LPI on Proofgrade Maple Ply


#1

@Jules mentioned that they start large engrave projects at 225LPI on wood, because at 340 and higher, the laser is just scorching into the lines previous and you’re not really getting more details, just more scorching and deeper engrave. I’m just wondering why the GF team has the proofgrade settings for Maple Ply at 450LPI for simple graphic engrave?
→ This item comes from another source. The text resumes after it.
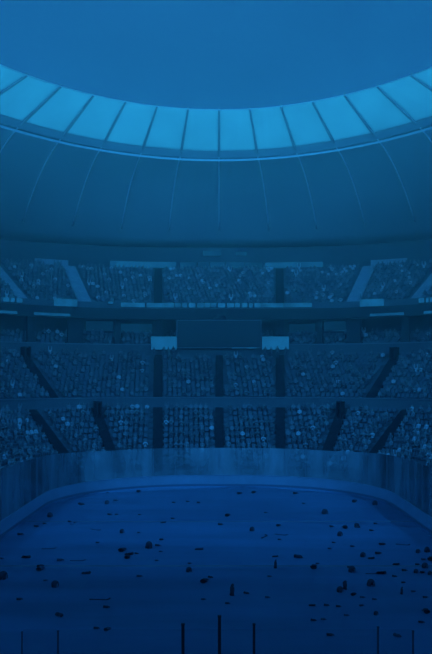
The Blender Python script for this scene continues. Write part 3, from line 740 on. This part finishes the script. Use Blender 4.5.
LIST = [
 # left of the ice, far to near
 (H,50,515,6,30,0,'black helmet near the left boards, farthest of the gear on that side'),
 (G,45,522,5,20,0,'black glove just below the helmet by the left boards'),
 (G,37,525,6,-20,0,'black glove beside the left boards, left of the small far glove'),
 (G,21,533,8,10,0,'black glove lying tight against the foot of the left boards'),
 (S,49,547,16,5,1,'dark stick lying flat near the left boards, above the long pad'),
 (D,26,556,12,-10,0,'black shin pad lying flat near the left edge of the view'),
 (G,41,565,5,60,0,'small black glove below right of the shin pad by the left edge'),
 (G,2,557,4,0,1,'dark glove cut by the left edge, level with the shin pad'),
 (H,3,577,9,40,0,'black helmet cut by the left edge of the view'),
 (G,61,559,9,15,1,'faint dark glove between the left shin pad and the flat far stick'),
 (S,78,559,17,2,1,'faint dark stick lying flat left of the gear cluster'),
 (G,41,568,5,80,1,'faint glove above the large helmet on the left'),
 (G,46,579,4,30,1,'small faint glove just above left of the large left helmet'),
 (H,55,585,9,20,0,'large black helmet on open ice at the left'),
 (G,20,598,8,12,0,'black glove tilted on open ice, below the helmet at the left edge'),
 (D,59,614,10,-48,0,'black shin pad lying slanted at the lower left'),
 (G,97,627,8,5,0,'black glove at the very bottom left, above the glass screen'),
 (G,108,628,4,70,1,'faint glove just right of the bottom left black glove'),
 (D,86,572,12,3,0,'black shin pad lying level, left of the long bent stick'),
 (S,100,598,26,-4,0,'long black stick with its blade turned up, lower left'),
 (G,107,606,9,0,0,'black glove lying just below the long stick blade'),
 # left centre
 (G,70,520,5,0,0,'black glove at the far left, right of the helmet by the boards'),
 (G,75,521,4,10,1,'dark glove touching distance right of a black far left glove'),
 (G,110,513,6,5,0,'black glove far out on the ice, left of centre'),
 (G,117,513,4,40,1,'faint glove right beside the far black glove left of centre'),
 (G,140,513,4,15,0,'small black glove far out, in line with the left dark stairway'),
 (S,95,528,9,-40,1,'short faint stick slanting on the far left ice'),
 (H,122,531,6,10,0,'black helmet alone above the left gear cluster'),
 (G,139,531,4,0,1,'faint glove right of the lone helmet above the cluster'),
 (G,98,541,5,20,1,'faint glove left of and above the star shaped cluster'),
 (G,123,549,5,70,0,'black glove at the top left of the star shaped cluster'),
 (D,129,553,11,20,0,'black shin pad in the middle of the star shaped cluster'),
 (G,137,552,5,-20,0,'black glove at the right end of the star shaped cluster'),
 (G,128,556,4,80,0,'black glove at the lower tip of the star shaped cluster'),
 (H,149,546,5,60,0,'black helmet at the left of the pair group near centre left'),
 (G,158,544,7,5,0,'black glove just right of the centre left helmet'),
 (G,162,538,4,50,0,'small black glove above the centre left helmet and glove'),
 (G,161,550,4,10,1,'faint glove below the glove beside the centre left helmet'),
 (G,157,559,5,15,1,'faint lone glove below the centre left helmet group'),
 (G,173,517,5,12,0,'black glove far out, left of the upper central stairway line'),
 (D,163,521,7,15,1,'faint pad left of the far glove by the centre'),
 (H,107,502,5,30,0,'black helmet farthest away, near the top left ice corner'),
 (G,139,490,5,80,0,'black glove close to the far boards, left of centre'),
 (G,108,491,4,0,1,'faint glove close to the far boards in the left corner'),
 (G,82,503,7,-35,0,'black glove near the curved left corner of the boards'),
 (G,116,499,6,0,1,'faint glove right of the farthest left helmet'),
 # centre
 (G,190,562,5,10,1,'faint glove directly above a centre helmet'),
 (H,189,570,7,-20,0,'black helmet on the centre of the ice, left of two gloves'),
 (G,211,576,6,-30,0,'black glove just right of centre pair, the right one'),
 (G,205,580,5,70,0,'black glove in the centre pair, the left one'),
 (G,204,598,6,10,1,'faint glove alone below the centre pair'),
 (D,199,548,11,0,1,'faint pad lying flat in the middle of the ice'),
 (G,140,575,8,0,1,'faint glove alone between the long stick and the centre helmet'),
 (G,174,501,5,0,0,'black glove close to the far boards, first of a loose row'),
 (G,188,500,5,0,0,'black glove close to the far boards, middle of a loose row'),
 (G,199,501,5,15,0,'black glove close to the far boards, last of a loose row'),
 (G,228,514,4,75,0,'small black glove above the right central far glove'),
 (G,221,523,7,8,0,'black glove lying level just right of the centre line, far out'),
 (H,252,529,6,20,0,'black helmet left of the two crossed looking sticks'),
 (S,265,535,10,62,0,'black stick pointing away, left one of the two right of centre'),
 (S,281,533,10,-30,0,'black stick slanting, right one of the two right of centre'),
 (G,280,538,4,20,0,'black glove under the slanting right of centre stick'),
 (G,279,524,4,60,0,'small black glove above the slanting right of centre stick'),
 (G,266,511,4,30,1,'faint glove far out, above the two right of centre sticks'),
 (G,240,492,4,60,0,'black glove close to the far boards just right of centre'),
 (G,254,491,4,70,0,'black glove close to the far boards, right of its twin'),
 (G,296,492,5,50,0,'black glove close to the far boards in line with the right stairway'),
 (G,304,502,5,0,1,'faint glove right of the far right stairway glove'),
 (G,277,564,6,0,0,'black glove standing upright, below the slanting stick', True),
 (D,275,555,8,0,1,'faint pad above the upright glove right of centre'),
 (G,270,575,6,8,1,'faint glove below left of the upright glove right of centre'),
 (G,234,591,8,20,0,'large black glove standing upright near the centre', True),
 (G,247,592,7,-25,0,'black glove lying right of the large upright centre glove'),
 (G,228,602,6,0,0,'black glove lying below the large upright centre glove'),
 (G,268,596,7,0,1,'faint glove alone right of the large upright centre glove'),
 # right
 (H,325,512,7,-25,0,'black helmet far out, near the top right of the ice'),
 (S,324,510,9,55,1,'faint stick beside the far top right helmet'),
 (G,332,525,6,0,0,'black glove between the far right helmet and the tall bag like pad'),
 (G,345,526,4,85,0,'black glove pointing away, left of the bulky upright pad'),
 (D,357,525,7,85,0,'bulky black pad pointing away, near the right corner'),
 (H,340,534,7,10,0,'black helmet below left of the bulky right corner pad'),
 (G,334,541,4,0,0,'small black glove below the helmet left of the right corner pad'),
 (G,330,547,5,20,1,'faint glove below the small glove on the right'),
 (G,353,545,6,0,0,'black glove alone below the bulky right corner pad'),
 (G,299,556,10,-28,0,'long black glove slanting on the ice, right of centre'),
 (G,314,566,5,80,0,'black glove pointing away, right of the long slanting glove'),
 (G,318,562,4,40,1,'faint glove touching distance above the glove pointing away'),
 (G,350,566,6,-20,0,'black glove left of the line of black gear on the right'),
 (G,376,522,5,10,0,'black glove near the right boards, the upper of two'),
 (G,372,529,6,0,0,'black glove near the right boards, the lower of two'),
 (H,375,503,6,30,0,'black helmet tight beside the curved right corner of the boards'),
 (G,355,500,5,60,0,'black glove in the far right corner of the ice'),
 (G,383,543,8,22,0,'black glove right of the line of gear, tilted upwards'),
 (S,403,543,12,-24,0,'black stick slanting near the right boards'),
 (H,363,555,7,15,0,'black helmet at the left end of the line of gear on the right'),
 (D,371,557,9,10,0,'black shin pad in the middle of the line of gear on the right'),
 (G,379,552,8,25,0,'black glove at the right end of the line of gear on the right'),
 (D,396,563,9,0,0,'black shin pad lying flat left of the right edge heap'),
 (H,418,551,6,0,0,'black helmet at the upper left of the heap by the right edge'),
 (H,427,550,6,40,0,'black helmet at the upper right of the heap by the right edge'),
 (G,424,558,6,30,1,'dark glove in the middle of the heap by the right edge'),
 (G,431,558,5,70,0,'black glove cut by the right edge inside the heap'),
 (G,418,563,6,15,0,'black glove low in the heap by the right edge, right of the lone glove'),
 (H,425,566,7,-30,0,'black helmet low in the heap by the right edge'),
 (G,405,569,7,20,0,'black glove just left of the heap by the right edge'),
 (H,416,571,6,10,0,'black helmet at the bottom left of the heap by the right edge'),
 (G,423,571,6,40,0,'black glove at the bottom of the heap by the right edge'),
 (H,430,573,6,0,0,'black helmet at the bottom right of the heap by the right edge'),
 (D,381,572,13,2,0,'black shin pad lying level above the large right helmet'),
 (S,374,572,14,0,1,'faint stick lying level behind the level right shin pad'),
 (G,395,575,6,-25,0,'black glove right of the level shin pad, below the flat one'),
 (H,352,570,8,-30,0,'black helmet right of and above the large helmet pair'),
 (H,340,590,8,20,0,'large black helmet of the touching pair at lower right'),
 (G,346,585,6,40,0,'black glove standing upright behind the large pair helmet', True),
 (G,354,593,5,60,0,'small black glove right of the touching pair at lower right'),
 (H,371,584,8,-40,0,'large black helmet alone, right of the touching pair'),
 (G,404,581,5,30,0,'small black glove above the upright glove at the right'),
 (G,403,590,5,0,0,'black glove standing upright at the lower right', True),
 (G,414,590,6,20,1,'faint glove right of the upright glove at the lower right'),
 (G,426,596,7,10,0,'black glove near the right edge, above the lower right one'),
 (G,426,610,5,85,0,'black glove pointing away near the lower right edge'),
 (G,422,621,8,5,0,'black glove at the bottom right corner of the ice'),
 (D,312,604,8,-12,0,'black pad at the left of the row of three, lower right'),
 (G,327,604,7,-15,0,'black glove in the middle of the row of three, lower right'),
 (G,339,605,6,0,0,'black glove at the right of the row of three, lower right'),
 (G,314,619,7,-20,0,'black glove below the row of three, lower right'),
 (G,324,618,7,0,1,'faint glove right of the glove below the row of three'),
 (G,347,614,7,10,1,'faint glove below right of the row of three'),
 (G,331,634,10,4,0,'large black glove nearest the glass screen, lower right'),
 (H,376,613,6,0,0,'black helmet between the row of three and the right edge'),
 (G,363,596,7,0,1,'faint glove below left of the large lone right helmet'),
 (G,375,598,5,0,1,'faint glove straight below the large lone right helmet'),
 (G,362,604,5,40,1,'faint glove right of the row of three, lower right'),
 (G,398,635,7,-50,1,'faint glove by the second post from the right'),
]
for a in LIST: gear(*a)
# --- END GEAR
# ------------------------------------------------------------------ camera, world, lights
cam = bpy.data.cameras.new('camera'); co = bpy.data.objects.new('camera', cam); COL.objects.link(co)
cam.sensor_fit = 'VERTICAL'; cam.sensor_height = 24; cam.lens = F/654*24
cam.shift_y = (HZ-327)/654; cam.shift_x = -(CX-216)/654
cam.clip_end = 500
co.location = (0, 0, CH); co.rotation_euler = (PI/2, 0, 0)
SC.camera = co

w = bpy.data.worlds.new('sky'); SC.world = w; w.use_nodes = True
nt = w.node_tree; nt.nodes.clear()
out = nt.nodes.new('ShaderNodeOutputWorld'); bg = nt.nodes.new('ShaderNodeBackground')
tc = nt.nodes.new('ShaderNodeTexCoord'); sep = nt.nodes.new('ShaderNodeSeparateXYZ')
ramp = nt.nodes.new('ShaderNodeValToRGB'); el = ramp.color_ramp.elements
el[0].position = 0.46; el[0].color = (0.003,0.040,0.150,1)
el[1].position = 0.655; el[1].color = (0.0050,0.070,0.255,1)
e = el.new(0.72); e.color = (0.0070,0.097,0.312,1)
e = el.new(0.86); e.color = (0.004,0.060,0.230,1)
mr = nt.nodes.new('ShaderNodeMapRange'); mr.inputs['From Min'].default_value = -1; mr.inputs['From Max'].default_value = 1
no = nt.nodes.new('ShaderNodeTexNoise'); no.inputs['Scale'].default_value = 5; no.inputs['Detail'].default_value = 5
mp = nt.nodes.new('ShaderNodeMapping'); mp.inputs['Scale'].default_value = (1,1,2)
cr = nt.nodes.new('ShaderNodeValToRGB'); cr.color_ramp.elements[0].position = .35; cr.color_ramp.elements[1].position = .75
cr.color_ramp.elements[0].color = (.90,.90,.92,1); cr.color_ramp.elements[1].color = (1.12,1.10,1.06,1)
mx = nt.nodes.new('ShaderNodeMix'); mx.data_type = 'RGBA'; mx.blend_type = 'MULTIPLY'; mx.inputs[0].default_value = 1
nt.links.new(tc.outputs['Generated'], sep.inputs[0]); nt.links.new(sep.outputs['Z'], mr.inputs['Value'])
nt.links.new(mr.outputs['Result'], ramp.inputs['Fac'])
nt.links.new(tc.outputs['Generated'], mp.inputs['Vector']); nt.links.new(mp.outputs['Vector'], no.inputs['Vector']); nt.links.new(no.outputs['Fac'], cr.inputs['Fac'])
nt.links.new(ramp.outputs['Color'], mx.inputs[6]); nt.links.new(cr.outputs['Color'], mx.inputs[7])
nt.links.new(mx.outputs[2], bg.inputs['Color']); nt.links.new(bg.outputs[0], out.inputs['Surface'])

def light(name, kind, loc, target, energy, col, **kw):
    l = bpy.data.lights.new(name, kind); l.energy = energy; l.color = col
    for k, v in kw.items(): setattr(l, k, v)
    o = bpy.data.objects.new(name, l); COL.objects.link(o); o.location = loc
    o.rotation_euler = (Vector(target)-Vector(loc)).to_track_quat('-Z','Y').to_euler()
    return o
CY = (0.020, 0.325, 1.0); BL = (0.014, 0.27, 1.0)
light('sun', 'SUN', (0,200,108), (0,0,0), 5.6, (0.02,0.47,0.87), angle=.02)
for x in (-40, 40):
    light('added_fill_spot', 'SPOT', (x, 20, 42), (x*.15, 114, 22), 62000, CY, spot_size=math.radians(70), spot_blend=.9, shadow_soft_size=2.5)  # unseen spot added to brighten the far stands
    light('added_fill_spot', 'SPOT', (x*.8, 60, 42), (-x*.12, 74, 0), 30000, BL, spot_size=math.radians(68), spot_blend=1.0, shadow_soft_size=1.5)  # unseen spot added so the far ice is brighter than the near
    light('added_roof_fill', 'SPOT', (x*.8, 30, 16), (x*.22, 98, 47), 130000, CY, spot_size=math.radians(46), spot_blend=1.0, shadow_soft_size=2.5)  # added spot without a fixture, lifts the roof underside near the rim
# thin blue haze hanging in the air of the bowl
m, nt, out = nodes('thin haze')
v = nt.nodes.new('ShaderNodeVolumeScatter'); v.inputs['Color'].default_value = (.9,.9,.9,1)
v.inputs['Density'].default_value = HAZE; v.inputs['Anisotropy'].default_value = 0.2
nt.links.new(v.outputs[0], out.inputs['Volume'])
bm = bmesh.new(); box(bm, (0, 75, 21), (130, 92, 42)); hz = build('haze', bm, m); tag(hz, 'thin blue haze hanging in the air in front of the stands', 'haze', kind='stuff')

vs = SC.view_settings
SC.display_settings.display_device = 'sRGB'
vs.view_transform = 'Standard'; vs.look = 'None'; vs.exposure = 0.0; vs.gamma = 1.0; vs.use_curve_mapping = False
Does that mean the most optimal engrave will be 450LPI or should I drop it to 340 and override the PG settings when engraving?


#2

That’s just my opinion @ryanjpedersen, others will no doubt tell you that 450 LPI is necessary for a more attractive engrave. :wink:

And they have to set their default settings for the “most used” scenario - that might be smaller engraves for medallions and such…when we start getting into larger engraves, it’s getting into more advanced work.

It only becomes necessary to lower the LPI when you’re doing a really large surface area engrave - it cuts way down on the data that can hang up the file in the buffer. So they might choose to leave the higher LPI value in there.

(You can just do a couple of tests on small squares and see which one you like better.) :slightly_smiling_face:


#3

Thanks!


#4

good to know … the file that keeps choking my GF is using maple ply settings. maybe if i lower the dpi i’ll have more luck.


#5

FYI i just tried this on the file that kept failing (changes the dpi from 450 to 270) and the file is now running.


#6

Great! :grinning:


#7

@ryanjpedersen

@jules is right. I was trying to engrave a photo in some maple ply, and it kept looking like an unformed blob until I turned to LPI down. Notably, it would look OK at first, but after a few minutes the sap or whatever is released by the heat from the laser would ooze out enough to ruin it,


#8

To a rough first approximation, the cutting kerf is 0.008", which corresponds to 125 LPI. So it makes sense that marking the surfaces would be less than that, but not by a huge amount. The higher LPI numbers give you less stairstepping and other raster artifacts while burning deeper (which could be useful for really serious 3D engraves in some materials).

I’ve found that when I up the LPI past about 150 I have to reduce the power at least proportionally.


#9

@paulw’s answer is excellent.


#10

Basically cribbed from everybody else, but in one place.